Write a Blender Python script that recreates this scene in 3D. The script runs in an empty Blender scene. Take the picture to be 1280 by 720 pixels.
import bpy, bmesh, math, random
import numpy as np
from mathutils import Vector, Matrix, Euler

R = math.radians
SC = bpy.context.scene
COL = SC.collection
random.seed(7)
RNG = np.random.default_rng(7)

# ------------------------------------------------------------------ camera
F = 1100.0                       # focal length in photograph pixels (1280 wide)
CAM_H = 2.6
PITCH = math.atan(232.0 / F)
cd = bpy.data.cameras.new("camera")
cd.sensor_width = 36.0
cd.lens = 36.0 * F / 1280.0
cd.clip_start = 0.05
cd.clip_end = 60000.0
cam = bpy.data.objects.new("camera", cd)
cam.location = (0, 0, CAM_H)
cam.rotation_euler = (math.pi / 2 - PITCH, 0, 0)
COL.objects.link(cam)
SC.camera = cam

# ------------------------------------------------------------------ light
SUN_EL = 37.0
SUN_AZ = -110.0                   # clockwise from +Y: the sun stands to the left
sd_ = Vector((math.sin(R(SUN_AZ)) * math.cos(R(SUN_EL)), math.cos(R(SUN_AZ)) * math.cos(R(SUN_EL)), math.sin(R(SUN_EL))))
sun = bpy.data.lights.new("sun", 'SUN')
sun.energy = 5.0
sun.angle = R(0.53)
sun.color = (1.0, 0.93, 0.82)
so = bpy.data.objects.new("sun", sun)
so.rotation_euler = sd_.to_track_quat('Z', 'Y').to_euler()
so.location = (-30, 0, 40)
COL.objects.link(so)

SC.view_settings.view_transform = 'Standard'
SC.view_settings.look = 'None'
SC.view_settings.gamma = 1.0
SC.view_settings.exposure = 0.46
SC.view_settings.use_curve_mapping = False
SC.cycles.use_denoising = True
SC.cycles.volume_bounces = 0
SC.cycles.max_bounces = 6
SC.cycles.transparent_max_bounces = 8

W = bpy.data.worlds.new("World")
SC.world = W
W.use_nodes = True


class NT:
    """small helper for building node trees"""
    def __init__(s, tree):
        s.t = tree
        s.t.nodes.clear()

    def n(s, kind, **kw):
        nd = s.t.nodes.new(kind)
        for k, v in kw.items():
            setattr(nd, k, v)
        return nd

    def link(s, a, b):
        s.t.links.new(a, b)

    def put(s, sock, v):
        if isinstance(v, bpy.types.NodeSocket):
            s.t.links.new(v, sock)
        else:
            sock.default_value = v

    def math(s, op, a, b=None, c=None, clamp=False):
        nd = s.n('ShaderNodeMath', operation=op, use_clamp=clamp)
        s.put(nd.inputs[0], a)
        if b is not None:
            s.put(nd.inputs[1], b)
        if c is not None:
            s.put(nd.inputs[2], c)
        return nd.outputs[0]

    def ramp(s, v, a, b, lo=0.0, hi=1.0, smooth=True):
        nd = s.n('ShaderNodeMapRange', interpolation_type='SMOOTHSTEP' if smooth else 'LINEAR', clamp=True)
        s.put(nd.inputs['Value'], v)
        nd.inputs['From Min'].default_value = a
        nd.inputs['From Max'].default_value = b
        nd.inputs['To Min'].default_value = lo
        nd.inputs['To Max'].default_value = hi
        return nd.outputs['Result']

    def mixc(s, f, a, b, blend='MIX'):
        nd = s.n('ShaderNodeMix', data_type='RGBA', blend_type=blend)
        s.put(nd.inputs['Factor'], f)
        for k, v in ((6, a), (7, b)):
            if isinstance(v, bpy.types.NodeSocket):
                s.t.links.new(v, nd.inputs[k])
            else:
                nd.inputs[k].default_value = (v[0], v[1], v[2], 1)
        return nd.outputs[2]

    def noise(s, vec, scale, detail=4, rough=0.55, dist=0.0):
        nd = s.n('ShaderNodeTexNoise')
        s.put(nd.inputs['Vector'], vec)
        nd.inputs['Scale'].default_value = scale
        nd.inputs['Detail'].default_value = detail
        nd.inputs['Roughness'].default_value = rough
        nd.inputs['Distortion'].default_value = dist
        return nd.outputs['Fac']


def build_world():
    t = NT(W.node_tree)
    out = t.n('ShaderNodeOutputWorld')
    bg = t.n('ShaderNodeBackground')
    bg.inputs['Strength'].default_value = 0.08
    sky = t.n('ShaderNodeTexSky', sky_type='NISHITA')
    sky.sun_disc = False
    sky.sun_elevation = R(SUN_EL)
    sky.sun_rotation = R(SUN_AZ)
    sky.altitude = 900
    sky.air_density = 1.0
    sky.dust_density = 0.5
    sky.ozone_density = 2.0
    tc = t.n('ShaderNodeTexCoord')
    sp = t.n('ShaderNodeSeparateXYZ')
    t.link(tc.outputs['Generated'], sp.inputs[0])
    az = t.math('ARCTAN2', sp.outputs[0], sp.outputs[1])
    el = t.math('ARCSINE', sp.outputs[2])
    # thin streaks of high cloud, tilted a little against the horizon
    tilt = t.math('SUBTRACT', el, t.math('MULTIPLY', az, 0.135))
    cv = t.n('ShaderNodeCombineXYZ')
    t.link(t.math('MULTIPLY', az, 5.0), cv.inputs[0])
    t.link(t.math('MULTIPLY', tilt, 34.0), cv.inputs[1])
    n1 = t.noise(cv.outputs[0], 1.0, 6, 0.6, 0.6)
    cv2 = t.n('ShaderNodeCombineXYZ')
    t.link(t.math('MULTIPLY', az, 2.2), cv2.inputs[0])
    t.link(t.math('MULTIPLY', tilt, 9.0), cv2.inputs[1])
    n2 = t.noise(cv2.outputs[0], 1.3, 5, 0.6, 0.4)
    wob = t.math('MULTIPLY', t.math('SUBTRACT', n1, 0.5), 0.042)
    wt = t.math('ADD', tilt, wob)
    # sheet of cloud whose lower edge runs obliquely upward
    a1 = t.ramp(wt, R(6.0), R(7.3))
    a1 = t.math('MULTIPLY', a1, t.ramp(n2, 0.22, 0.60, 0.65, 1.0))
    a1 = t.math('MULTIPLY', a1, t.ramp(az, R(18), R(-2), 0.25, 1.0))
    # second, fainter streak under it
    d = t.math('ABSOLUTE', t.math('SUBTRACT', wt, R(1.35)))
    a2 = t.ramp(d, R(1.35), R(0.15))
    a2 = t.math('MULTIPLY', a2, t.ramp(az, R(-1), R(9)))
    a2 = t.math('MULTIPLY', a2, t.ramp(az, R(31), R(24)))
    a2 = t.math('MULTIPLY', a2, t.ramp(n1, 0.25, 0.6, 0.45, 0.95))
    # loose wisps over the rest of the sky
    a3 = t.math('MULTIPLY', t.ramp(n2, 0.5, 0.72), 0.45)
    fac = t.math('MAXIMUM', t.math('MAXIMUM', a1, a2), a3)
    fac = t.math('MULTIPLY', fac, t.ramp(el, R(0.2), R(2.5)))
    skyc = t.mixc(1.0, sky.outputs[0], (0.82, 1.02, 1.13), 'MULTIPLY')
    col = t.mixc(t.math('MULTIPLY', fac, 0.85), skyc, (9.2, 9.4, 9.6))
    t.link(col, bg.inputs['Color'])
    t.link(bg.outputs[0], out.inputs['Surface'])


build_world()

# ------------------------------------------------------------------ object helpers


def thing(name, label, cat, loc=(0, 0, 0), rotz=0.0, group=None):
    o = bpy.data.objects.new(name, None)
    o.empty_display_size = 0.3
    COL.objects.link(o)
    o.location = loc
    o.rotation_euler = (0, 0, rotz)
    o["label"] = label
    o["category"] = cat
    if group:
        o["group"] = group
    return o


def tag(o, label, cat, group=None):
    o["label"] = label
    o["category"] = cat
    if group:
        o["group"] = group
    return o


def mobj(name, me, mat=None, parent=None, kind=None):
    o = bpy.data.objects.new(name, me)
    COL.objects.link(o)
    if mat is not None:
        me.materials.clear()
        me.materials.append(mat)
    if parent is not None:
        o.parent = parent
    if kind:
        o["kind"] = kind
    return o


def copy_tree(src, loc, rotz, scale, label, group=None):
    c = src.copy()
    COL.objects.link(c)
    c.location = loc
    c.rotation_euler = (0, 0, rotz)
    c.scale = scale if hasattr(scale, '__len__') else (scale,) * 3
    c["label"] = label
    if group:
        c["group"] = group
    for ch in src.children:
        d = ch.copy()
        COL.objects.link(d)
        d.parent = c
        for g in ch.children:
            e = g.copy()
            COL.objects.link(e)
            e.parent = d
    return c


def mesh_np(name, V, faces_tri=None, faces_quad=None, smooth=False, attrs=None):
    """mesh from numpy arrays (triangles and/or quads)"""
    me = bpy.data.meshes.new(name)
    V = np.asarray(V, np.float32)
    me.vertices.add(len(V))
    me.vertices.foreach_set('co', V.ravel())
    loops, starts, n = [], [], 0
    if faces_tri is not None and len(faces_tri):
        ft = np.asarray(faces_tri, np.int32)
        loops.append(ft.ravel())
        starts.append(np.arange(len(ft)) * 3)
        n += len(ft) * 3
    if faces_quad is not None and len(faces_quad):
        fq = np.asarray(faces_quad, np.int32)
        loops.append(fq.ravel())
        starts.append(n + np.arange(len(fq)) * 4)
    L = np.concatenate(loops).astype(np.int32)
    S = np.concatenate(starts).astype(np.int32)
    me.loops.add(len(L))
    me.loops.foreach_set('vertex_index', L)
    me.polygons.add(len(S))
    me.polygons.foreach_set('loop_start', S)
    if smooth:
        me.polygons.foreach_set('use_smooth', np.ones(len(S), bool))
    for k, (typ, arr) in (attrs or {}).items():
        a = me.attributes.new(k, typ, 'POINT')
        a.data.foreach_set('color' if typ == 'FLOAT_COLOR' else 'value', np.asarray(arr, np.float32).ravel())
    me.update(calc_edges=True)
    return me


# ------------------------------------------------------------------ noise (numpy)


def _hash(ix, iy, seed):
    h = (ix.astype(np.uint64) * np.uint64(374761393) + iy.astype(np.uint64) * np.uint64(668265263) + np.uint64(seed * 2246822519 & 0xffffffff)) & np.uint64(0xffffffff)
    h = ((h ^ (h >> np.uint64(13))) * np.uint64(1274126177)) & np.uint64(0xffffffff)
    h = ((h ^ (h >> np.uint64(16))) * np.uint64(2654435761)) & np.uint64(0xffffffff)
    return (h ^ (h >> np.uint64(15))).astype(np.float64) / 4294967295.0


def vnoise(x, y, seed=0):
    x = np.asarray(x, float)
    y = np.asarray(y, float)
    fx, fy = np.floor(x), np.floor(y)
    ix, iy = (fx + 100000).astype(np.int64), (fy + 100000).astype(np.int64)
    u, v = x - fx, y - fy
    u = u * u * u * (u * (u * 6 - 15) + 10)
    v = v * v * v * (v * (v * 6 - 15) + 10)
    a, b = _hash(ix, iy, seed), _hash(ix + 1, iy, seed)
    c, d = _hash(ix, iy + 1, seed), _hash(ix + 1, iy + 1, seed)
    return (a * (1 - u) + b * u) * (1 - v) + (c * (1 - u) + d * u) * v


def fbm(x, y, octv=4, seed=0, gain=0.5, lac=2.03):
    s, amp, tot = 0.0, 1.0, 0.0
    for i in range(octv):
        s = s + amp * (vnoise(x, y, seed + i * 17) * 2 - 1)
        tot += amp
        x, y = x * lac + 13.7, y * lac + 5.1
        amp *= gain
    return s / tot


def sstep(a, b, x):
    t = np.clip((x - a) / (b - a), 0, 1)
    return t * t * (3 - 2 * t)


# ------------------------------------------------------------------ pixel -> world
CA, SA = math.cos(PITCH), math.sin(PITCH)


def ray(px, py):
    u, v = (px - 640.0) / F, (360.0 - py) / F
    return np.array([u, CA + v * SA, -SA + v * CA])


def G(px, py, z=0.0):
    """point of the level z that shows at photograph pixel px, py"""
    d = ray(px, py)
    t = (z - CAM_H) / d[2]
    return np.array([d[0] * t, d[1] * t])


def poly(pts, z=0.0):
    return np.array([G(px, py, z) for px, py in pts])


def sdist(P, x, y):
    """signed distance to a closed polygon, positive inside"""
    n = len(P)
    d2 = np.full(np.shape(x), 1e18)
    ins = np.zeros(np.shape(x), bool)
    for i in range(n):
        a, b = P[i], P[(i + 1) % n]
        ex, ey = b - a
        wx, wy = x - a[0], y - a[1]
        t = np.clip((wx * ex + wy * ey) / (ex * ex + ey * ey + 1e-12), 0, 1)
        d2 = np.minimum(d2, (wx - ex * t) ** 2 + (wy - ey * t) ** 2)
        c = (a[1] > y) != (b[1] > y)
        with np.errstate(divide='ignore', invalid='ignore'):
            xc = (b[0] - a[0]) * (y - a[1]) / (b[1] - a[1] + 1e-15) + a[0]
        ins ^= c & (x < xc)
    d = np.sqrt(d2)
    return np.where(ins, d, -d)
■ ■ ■
Restate, word for word and with nothing added, the lines from the first line of the listing through the one where "sock.default_value = v" stands.

_Finished exercise_:
Write a Blender Python script that recreates this scene in 3D. The script runs in an empty Blender scene. Take the picture to be 1280 by 720 pixels.
import bpy, bmesh, math, random
import numpy as np
from mathutils import Vector, Matrix, Euler

R = math.radians
SC = bpy.context.scene
COL = SC.collection
random.seed(7)
RNG = np.random.default_rng(7)

# ------------------------------------------------------------------ camera
F = 1100.0                       # focal length in photograph pixels (1280 wide)
CAM_H = 2.6
PITCH = math.atan(232.0 / F)
cd = bpy.data.cameras.new("camera")
cd.sensor_width = 36.0
cd.lens = 36.0 * F / 1280.0
cd.clip_start = 0.05
cd.clip_end = 60000.0
cam = bpy.data.objects.new("camera", cd)
cam.location = (0, 0, CAM_H)
cam.rotation_euler = (math.pi / 2 - PITCH, 0, 0)
COL.objects.link(cam)
SC.camera = cam

# ------------------------------------------------------------------ light
SUN_EL = 37.0
SUN_AZ = -110.0                   # clockwise from +Y: the sun stands to the left
sd_ = Vector((math.sin(R(SUN_AZ)) * math.cos(R(SUN_EL)), math.cos(R(SUN_AZ)) * math.cos(R(SUN_EL)), math.sin(R(SUN_EL))))
sun = bpy.data.lights.new("sun", 'SUN')
sun.energy = 5.0
sun.angle = R(0.53)
sun.color = (1.0, 0.93, 0.82)
so = bpy.data.objects.new("sun", sun)
so.rotation_euler = sd_.to_track_quat('Z', 'Y').to_euler()
so.location = (-30, 0, 40)
COL.objects.link(so)

SC.view_settings.view_transform = 'Standard'
SC.view_settings.look = 'None'
SC.view_settings.gamma = 1.0
SC.view_settings.exposure = 0.46
SC.view_settings.use_curve_mapping = False
SC.cycles.use_denoising = True
SC.cycles.volume_bounces = 0
SC.cycles.max_bounces = 6
SC.cycles.transparent_max_bounces = 8

W = bpy.data.worlds.new("World")
SC.world = W
W.use_nodes = True


class NT:
    """small helper for building node trees"""
    def __init__(s, tree):
        s.t = tree
        s.t.nodes.clear()

    def n(s, kind, **kw):
        nd = s.t.nodes.new(kind)
        for k, v in kw.items():
            setattr(nd, k, v)
        return nd

    def link(s, a, b):
        s.t.links.new(a, b)

    def put(s, sock, v):
        if isinstance(v, bpy.types.NodeSocket):
            s.t.links.new(v, sock)
        else:
            sock.default_value = v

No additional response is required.